▸ PROBLEM
Pick out the lines in the listing below that contain the word "Blender" and copy them.

#### SOURCE RECORDS

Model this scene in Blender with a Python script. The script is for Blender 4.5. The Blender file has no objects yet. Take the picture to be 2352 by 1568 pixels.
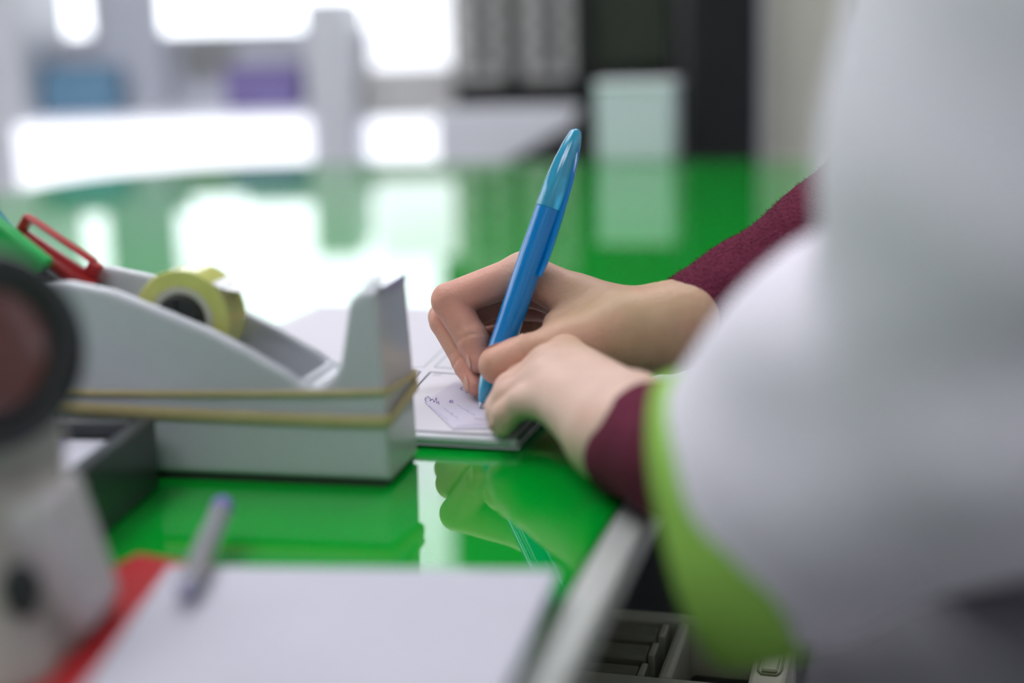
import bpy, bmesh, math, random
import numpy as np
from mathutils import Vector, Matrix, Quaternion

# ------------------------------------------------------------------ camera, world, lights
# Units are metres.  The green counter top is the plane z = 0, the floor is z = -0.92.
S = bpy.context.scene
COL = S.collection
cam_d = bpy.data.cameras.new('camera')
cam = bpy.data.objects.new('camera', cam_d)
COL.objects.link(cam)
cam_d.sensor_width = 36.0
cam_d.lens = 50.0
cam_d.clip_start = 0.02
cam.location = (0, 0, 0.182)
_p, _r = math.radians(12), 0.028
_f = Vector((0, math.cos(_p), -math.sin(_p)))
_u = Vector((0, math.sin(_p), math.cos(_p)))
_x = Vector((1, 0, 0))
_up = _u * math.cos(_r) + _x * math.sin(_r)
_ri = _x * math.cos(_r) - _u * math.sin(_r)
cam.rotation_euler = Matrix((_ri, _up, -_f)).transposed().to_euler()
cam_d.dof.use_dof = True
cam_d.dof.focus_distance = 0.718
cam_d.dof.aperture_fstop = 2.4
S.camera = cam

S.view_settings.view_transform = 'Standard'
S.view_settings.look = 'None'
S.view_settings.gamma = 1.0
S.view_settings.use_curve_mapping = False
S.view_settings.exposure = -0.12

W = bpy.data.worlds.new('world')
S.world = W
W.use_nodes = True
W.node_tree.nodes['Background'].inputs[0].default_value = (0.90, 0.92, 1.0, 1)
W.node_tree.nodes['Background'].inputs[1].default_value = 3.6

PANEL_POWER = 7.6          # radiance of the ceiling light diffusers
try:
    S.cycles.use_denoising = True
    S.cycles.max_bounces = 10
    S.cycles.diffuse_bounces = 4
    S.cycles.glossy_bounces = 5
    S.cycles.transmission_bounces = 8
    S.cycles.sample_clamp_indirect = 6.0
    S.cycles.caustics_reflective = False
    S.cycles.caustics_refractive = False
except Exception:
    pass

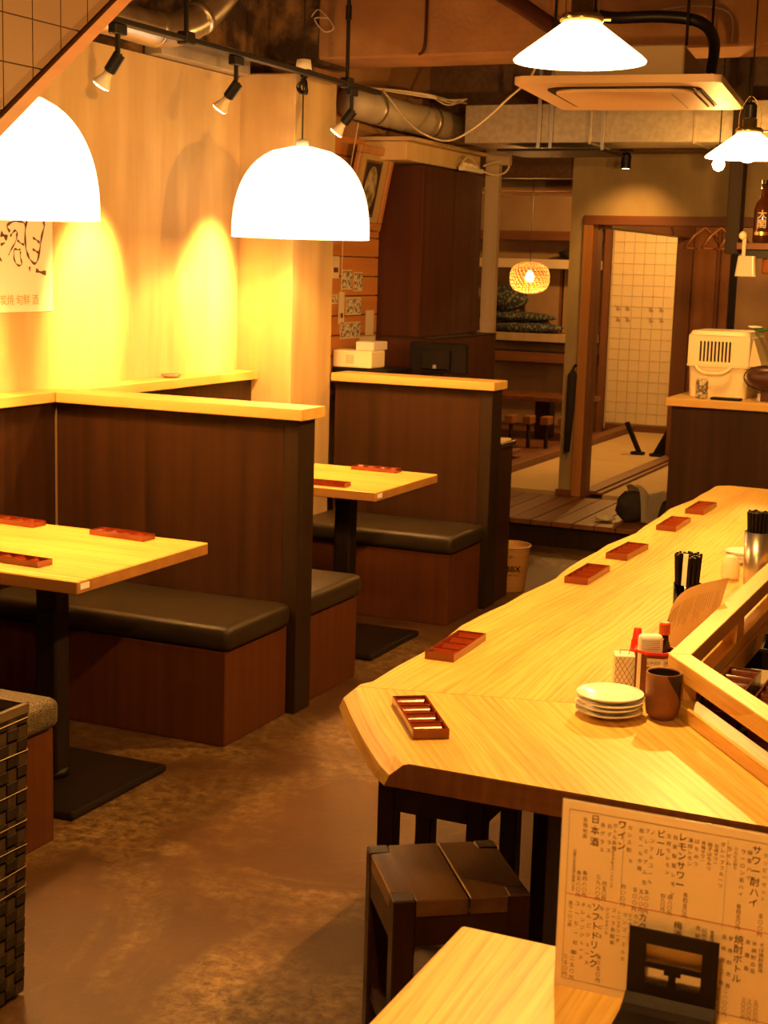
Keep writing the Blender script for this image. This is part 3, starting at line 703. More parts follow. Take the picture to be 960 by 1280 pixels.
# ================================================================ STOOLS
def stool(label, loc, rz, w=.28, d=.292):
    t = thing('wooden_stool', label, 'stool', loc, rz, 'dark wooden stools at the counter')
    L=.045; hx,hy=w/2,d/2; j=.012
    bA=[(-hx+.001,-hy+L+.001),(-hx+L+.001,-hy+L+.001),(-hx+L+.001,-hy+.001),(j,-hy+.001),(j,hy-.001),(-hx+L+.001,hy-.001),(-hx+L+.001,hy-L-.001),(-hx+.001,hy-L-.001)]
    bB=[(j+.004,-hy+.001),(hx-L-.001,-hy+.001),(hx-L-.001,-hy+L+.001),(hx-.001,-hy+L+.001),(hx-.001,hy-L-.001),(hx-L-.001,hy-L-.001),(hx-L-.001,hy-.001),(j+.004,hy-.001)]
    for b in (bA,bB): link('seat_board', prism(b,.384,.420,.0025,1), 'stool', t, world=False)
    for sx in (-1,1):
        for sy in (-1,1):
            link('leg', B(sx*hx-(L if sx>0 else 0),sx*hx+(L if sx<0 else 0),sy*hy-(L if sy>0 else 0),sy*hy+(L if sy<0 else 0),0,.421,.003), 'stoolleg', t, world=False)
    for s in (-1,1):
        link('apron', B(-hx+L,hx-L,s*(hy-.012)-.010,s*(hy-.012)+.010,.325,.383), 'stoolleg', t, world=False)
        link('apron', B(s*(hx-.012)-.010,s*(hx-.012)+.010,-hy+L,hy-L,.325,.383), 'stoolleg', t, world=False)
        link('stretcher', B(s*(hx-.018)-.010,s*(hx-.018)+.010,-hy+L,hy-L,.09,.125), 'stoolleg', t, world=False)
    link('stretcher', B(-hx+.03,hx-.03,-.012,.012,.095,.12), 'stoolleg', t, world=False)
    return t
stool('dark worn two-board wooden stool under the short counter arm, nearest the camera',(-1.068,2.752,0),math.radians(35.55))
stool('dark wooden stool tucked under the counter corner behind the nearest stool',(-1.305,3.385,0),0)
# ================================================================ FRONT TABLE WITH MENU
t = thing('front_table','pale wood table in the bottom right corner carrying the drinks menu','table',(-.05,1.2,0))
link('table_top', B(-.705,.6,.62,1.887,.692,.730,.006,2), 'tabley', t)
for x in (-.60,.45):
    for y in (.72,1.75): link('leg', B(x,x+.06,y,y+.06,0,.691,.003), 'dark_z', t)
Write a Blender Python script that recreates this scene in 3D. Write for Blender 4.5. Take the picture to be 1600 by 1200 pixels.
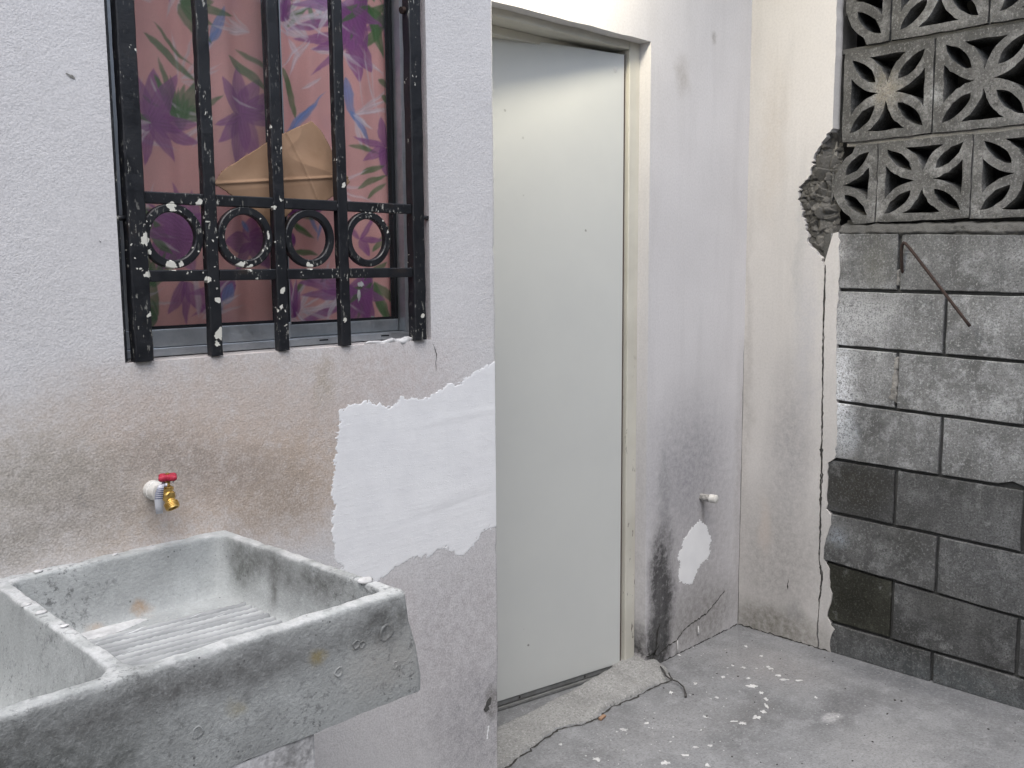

########

▸ OUTPUT
Model this scene in Blender with a Python script. The script is for Blender 4.5. The Blender file has no objects yet. Take the picture to be 2352 by 1568 pixels.
Keep writing the Blender script for this image. This is part 3, starting at line 703. More parts follow. Take the picture to be 960 by 1280 pixels.
Write a Blender Python script that recreates this scene in 3D. Write for Blender 4.5. Take the picture to be 1600 by 1200 pixels.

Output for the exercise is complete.